The only evidence of a restaurant seems to be a terrace with a few tables on the other side of the inlet. When we reach it we sit down and an old lady comes over and speaks in Croatian to us and we can't make out what she's saying and we can't make ourselves understood, so we walk over to the next table where they are eating whole grilled fish, a potato salad and a tomato salad, and point to it and the lady understands we want the same.
A half litre of thin, vinagery wine and a basket of bread is quickly brought and we watch a beautiful sunset while waiting for our food. It feels like the remotest restaurant on earth - it's just a concrete terrace built on the rocks, ramshackle tables and chairs, a few cats, and a lady who can't speak a word of English waiting on tables and cooking (we find out later her husband, who normally is the front of house, is out picking the last of their grapes from their vineyard). Eventually a relative who is holidaying with them, and who has been dragooned into service, comes over and he can speak a little English. We have a delicious meal (including what seems like about 2kgs of very garlicky potato salad) and get back to Dubrovnik very late at night.
The next day, our last day in Dubrovnik, we spend several hours walking around the city walls, which is beautiful and fascinating. We have seen people sunathing and swimming on the rocks outside the walls below, so in the late afternoon we find the hole in the wall and go out and swim and sunbake ourselves and watch the sun go down.
We meet a young couple, D, who is from the US and is in the army, stationed in Germany, and his girlfriend S, who is German. He's only 20 but has been in the army for a couple of years. He has been to Iraq and was injured - he disagrees with the war but says if he has to go back he will be more trigger-happy than before. We go to the 'best' pizza restaurant in Dubrovnik and have an enlightening and bizzare conversation (at least for Alice and I), and he and I share the house special, a bizzare pizza with melted blue vein cheese and prosciutto . He is a corporal, I think (I can't remember exactly), and is in charge of a number of men, some of whom are 35. He says he rules their lives eg he can make them do push-ups until they drop, for minor infractions - because he can. He tells us about the massive drinking binges on weekends and says he doesn't like living in the US and would like to move to Europe. What makes it all the weirder is he is so young and affable - I have a son who is 2 years older and it's so strange to me that this young man has been injured in Iraq, orders around men who are nearly twice his age, and binge drinks virtually every weekend.

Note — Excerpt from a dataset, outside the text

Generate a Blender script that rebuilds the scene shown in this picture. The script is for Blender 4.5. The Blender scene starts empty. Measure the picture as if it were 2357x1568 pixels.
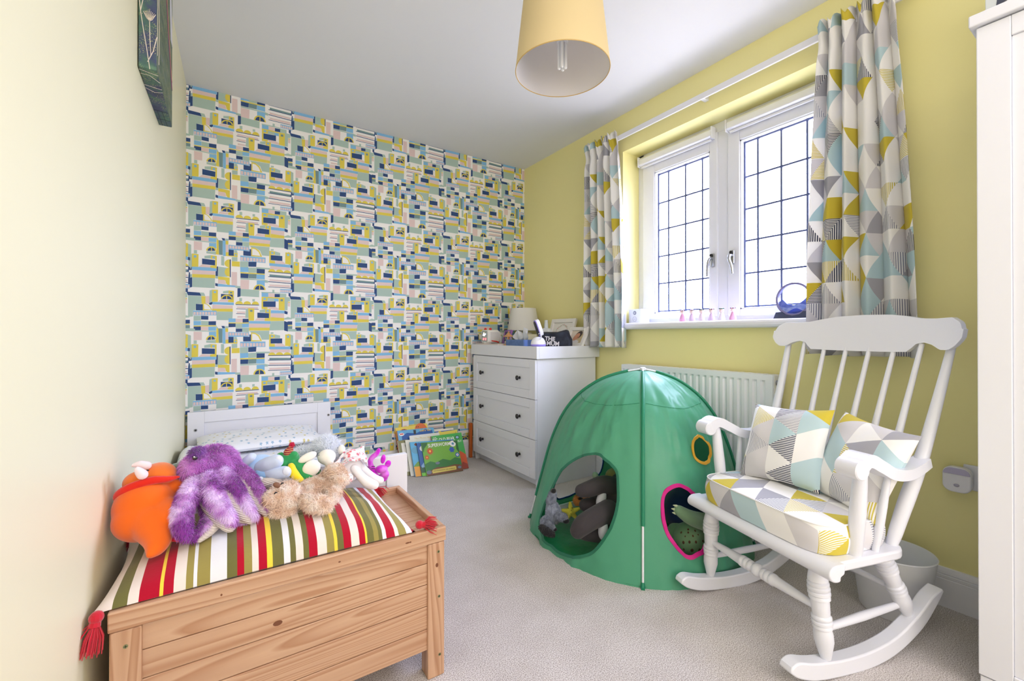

I only hope I haven't made this sound too attractive to my son :)
After this very interesting experience we say goodbye to Miho and his family next morning. Miho proudly shows us around the extensions they are building, including his own living quarters and additional apartments. It really is very nice staying with a family, rather than a hotel. Miho's father, Pietro loved coming around every morning to say hello and have a little chat with me in his half-forgotten Italian.
We trundle down to the port and board the ferry for the island of Hvar, where we will spend the next few days.